- Associated Press - Friday, March 1, 2019

CARSON CITY, Nev. (AP) - Lawmakers on Friday voiced privacy concerns over a Nevada bill that would give police the ability to check drivers’ cellphones following traffic crashes.

Bill sponsor Assemblywoman Michelle Gorelow told lawmakers the measure seeks to field test drivers’ cell phone in crashes that result in serious injuries or deaths. A hearing on the bill underscored a larger debate on the intersection between law enforcement and privacy protections.

Technology from an Israel-based company would be used to see if drivers were typing or swiping on their cellphones just ahead of crashes, said Gorelow, a Democrat. Bill supporters argued the technology does not access personal content on cellphones.

Lawmakers heard emotional testimony from Ben Lieberman, whose 19-year-old son died from a crash where a driver had been texting behind the wheel.

He urged legislators to act on distracted driving and described laws allowing people to use hands-free devices as having “no teeth.”
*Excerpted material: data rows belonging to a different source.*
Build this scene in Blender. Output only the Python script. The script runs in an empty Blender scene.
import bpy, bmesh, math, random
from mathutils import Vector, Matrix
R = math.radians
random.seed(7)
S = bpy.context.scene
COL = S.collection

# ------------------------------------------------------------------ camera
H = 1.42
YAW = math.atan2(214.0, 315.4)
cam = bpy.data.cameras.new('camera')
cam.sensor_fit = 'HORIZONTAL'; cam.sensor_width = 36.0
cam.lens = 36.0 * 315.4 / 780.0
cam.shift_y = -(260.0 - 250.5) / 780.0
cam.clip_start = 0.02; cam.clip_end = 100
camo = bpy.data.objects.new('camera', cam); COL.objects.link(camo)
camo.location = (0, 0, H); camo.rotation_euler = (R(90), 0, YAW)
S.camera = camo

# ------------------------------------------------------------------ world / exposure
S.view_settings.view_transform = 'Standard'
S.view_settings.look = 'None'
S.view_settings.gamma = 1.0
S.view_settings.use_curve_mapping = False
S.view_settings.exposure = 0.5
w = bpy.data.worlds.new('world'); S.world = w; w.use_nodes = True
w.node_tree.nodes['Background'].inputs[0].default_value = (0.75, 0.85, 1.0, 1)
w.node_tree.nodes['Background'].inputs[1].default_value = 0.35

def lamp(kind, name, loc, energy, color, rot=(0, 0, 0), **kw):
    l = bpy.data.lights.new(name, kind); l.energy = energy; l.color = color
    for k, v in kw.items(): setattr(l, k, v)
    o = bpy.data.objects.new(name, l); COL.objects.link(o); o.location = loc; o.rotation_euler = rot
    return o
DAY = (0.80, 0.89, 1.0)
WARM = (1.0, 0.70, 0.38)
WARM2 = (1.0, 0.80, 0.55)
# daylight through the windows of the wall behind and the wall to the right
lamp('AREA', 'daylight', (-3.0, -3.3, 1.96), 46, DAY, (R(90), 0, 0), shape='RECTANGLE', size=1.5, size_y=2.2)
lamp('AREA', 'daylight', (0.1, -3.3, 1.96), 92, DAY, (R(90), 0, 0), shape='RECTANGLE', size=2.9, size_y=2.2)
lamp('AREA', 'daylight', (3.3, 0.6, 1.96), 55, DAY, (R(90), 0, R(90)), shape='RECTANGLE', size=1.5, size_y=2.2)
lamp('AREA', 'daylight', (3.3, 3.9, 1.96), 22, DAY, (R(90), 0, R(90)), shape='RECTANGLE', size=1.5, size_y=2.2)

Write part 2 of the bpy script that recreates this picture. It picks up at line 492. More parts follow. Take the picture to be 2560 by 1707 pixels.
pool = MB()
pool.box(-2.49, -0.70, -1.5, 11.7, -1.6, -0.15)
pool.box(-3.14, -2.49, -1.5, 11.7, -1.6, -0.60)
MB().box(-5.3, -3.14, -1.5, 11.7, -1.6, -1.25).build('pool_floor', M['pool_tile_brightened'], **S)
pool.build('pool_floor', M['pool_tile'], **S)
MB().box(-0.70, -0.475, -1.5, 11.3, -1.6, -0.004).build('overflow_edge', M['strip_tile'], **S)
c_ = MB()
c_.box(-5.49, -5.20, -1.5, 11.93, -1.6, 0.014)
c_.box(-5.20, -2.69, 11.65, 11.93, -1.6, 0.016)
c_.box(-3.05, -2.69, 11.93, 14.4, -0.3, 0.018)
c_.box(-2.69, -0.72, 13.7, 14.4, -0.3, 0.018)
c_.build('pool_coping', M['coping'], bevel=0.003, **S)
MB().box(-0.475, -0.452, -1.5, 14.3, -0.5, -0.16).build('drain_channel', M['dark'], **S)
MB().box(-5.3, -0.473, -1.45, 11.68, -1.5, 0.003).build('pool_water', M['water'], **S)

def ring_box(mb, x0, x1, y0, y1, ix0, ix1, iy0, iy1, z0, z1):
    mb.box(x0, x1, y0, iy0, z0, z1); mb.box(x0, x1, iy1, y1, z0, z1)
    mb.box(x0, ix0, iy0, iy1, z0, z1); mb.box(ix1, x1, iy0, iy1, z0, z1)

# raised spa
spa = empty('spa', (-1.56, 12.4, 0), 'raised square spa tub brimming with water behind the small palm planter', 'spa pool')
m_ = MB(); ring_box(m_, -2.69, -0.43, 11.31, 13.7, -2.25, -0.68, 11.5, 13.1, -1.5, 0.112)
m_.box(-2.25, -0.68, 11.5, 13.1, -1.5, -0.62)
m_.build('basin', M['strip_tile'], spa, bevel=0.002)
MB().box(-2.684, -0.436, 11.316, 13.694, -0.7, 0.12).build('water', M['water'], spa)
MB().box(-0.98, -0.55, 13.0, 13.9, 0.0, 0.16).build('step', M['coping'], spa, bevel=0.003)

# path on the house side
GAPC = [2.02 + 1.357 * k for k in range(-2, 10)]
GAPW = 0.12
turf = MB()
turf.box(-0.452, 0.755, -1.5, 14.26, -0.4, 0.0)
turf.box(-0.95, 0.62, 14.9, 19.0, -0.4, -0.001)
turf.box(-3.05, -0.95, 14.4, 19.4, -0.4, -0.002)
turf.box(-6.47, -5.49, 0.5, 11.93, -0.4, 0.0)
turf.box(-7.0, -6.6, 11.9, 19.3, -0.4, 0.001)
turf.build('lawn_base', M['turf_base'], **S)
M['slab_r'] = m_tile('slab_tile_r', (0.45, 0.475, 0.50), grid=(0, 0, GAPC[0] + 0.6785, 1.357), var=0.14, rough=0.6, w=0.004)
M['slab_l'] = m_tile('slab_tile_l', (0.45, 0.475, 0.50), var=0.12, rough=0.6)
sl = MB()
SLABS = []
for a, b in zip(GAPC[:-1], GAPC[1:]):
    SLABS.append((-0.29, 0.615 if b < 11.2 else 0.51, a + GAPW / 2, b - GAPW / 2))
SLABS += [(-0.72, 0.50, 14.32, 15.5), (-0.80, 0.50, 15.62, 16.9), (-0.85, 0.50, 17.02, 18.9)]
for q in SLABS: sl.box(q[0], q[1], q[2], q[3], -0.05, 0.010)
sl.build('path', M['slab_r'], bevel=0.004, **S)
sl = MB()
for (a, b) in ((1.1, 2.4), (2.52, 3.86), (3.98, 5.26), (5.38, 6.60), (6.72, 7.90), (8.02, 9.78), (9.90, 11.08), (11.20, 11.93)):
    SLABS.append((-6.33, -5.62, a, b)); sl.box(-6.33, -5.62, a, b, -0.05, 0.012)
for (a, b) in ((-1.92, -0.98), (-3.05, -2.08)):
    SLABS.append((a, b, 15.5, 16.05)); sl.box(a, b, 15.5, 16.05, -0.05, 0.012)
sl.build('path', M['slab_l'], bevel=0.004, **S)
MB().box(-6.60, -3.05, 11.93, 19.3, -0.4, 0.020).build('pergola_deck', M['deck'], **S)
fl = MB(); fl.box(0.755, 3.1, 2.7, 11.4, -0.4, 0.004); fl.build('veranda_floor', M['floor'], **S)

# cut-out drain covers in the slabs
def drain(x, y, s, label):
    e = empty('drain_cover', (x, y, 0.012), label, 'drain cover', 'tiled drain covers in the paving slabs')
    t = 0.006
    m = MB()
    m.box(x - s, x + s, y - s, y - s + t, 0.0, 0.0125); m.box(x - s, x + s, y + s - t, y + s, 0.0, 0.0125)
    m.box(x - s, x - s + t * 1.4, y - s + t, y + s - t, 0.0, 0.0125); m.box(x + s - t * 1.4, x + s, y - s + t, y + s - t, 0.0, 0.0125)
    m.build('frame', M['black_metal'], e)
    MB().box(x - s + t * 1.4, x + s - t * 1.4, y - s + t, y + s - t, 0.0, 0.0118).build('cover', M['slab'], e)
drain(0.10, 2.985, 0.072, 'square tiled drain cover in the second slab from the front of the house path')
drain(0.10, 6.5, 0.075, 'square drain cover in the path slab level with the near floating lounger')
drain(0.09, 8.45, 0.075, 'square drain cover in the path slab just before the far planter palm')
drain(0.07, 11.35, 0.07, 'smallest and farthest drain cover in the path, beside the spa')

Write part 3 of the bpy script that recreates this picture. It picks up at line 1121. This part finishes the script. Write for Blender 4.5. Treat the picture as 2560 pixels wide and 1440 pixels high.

“They cannot be enforced when damage is done, unless there is an eye witness or an unlikely confession,” he told lawmakers.

But the technology prompted privacy concerns and criticism from lawmakers that the measure violates the Fourth Amendment, which protects against unreasonable search and seizure, even as they acknowledged distracted driving as a critical problem.

The original bill would have required a driver to allow police access to their cellphone or face a 90-day suspension of their driver’s license. But an amendment brought by Gorelow withdrew the 90-day suspension penalty. It also says an officer must to obtain a warrant if a driver refuses to allow access to their cellphone.

The amendment prompted Assemblyman Ozzie Fumo, a Democrat, to question whether the legislation was needed because police can get search warrants to access cellphones.

Assemblyman Tom Roberts, a Republican, says distracted driving is a problem in the state, but he predicted that the legislation could generate legal challenges. The former Las Vegas Metro police officer said he believes people have an expectation of phone privacy.